In other fields, this isn't possible within the time frame or the resources available within the review process. As your first version of the question suggested, the best way to verify claims made using, for example experimental or statistical methods, is to replicate the study independently. This takes both time and money and so is infeasible if results are to be made available in a timely manner.

But there are several safeguards that tend to weed out the garbage, though they don't eliminate it with 100% certainty. While an author may not know who the reviewers of a given paper are, reputable journals use reputable and experienced reviewers. Typically a paper is reviewed by more than one person and most will have some expertise in the specific subject matter. They will know what is reasonable to expect and what is not. A reviewer will first ask whether any claim is at all reasonable. Unreasonable claims either get rejected or get extra scrutiny.

Reputation in general is a check on bad results, though, again, not absolute. If an author is associated with a reputable institution, they want to protect not only their personal reputation but that of their institution. A reviewer seeing a paper from an independent researcher, associated with no reputable institution, won't have the automatic confidence that the study was carried out properly and so might reject it, or give it extra scrutiny. But many such papers don't pass the "smell test" and get quickly rejected.

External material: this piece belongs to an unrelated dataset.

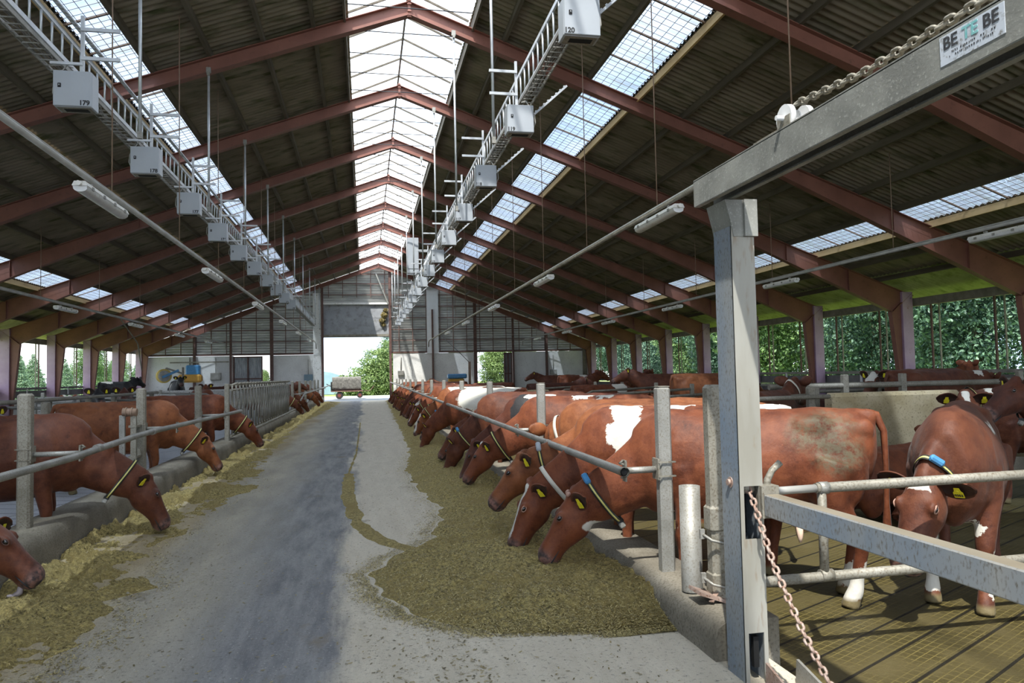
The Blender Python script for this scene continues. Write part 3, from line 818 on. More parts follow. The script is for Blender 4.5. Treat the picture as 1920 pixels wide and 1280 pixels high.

There is, in fact, a "web of trust" in the research community. An assumption that people, generally, do honest work and try to avoid error. An assumption that they check their work and try hard not to publish things that later turn out to be wrong.

For an academic wanting to build a reputation, there is very strong incentive to get it right. It is one thing to have a paper rejected by a good journal and quite another if it is learned later that there was intentional misconduct, even sloppiness. An good academic reputation is easier to break than it is to build. And much harder to rebuild.

Also note, that incorrect science is sometimes published even when everything is done correctly and ethically. Unseen factors and even statistical anomalies do occur in work even when it is done carefully. There is no absolute guarantee in an imperfect world.

But, yes, it is possible to fake data. It is possible to assert that procedures were followed when they were not. But people doing that get a reputation that will follow them.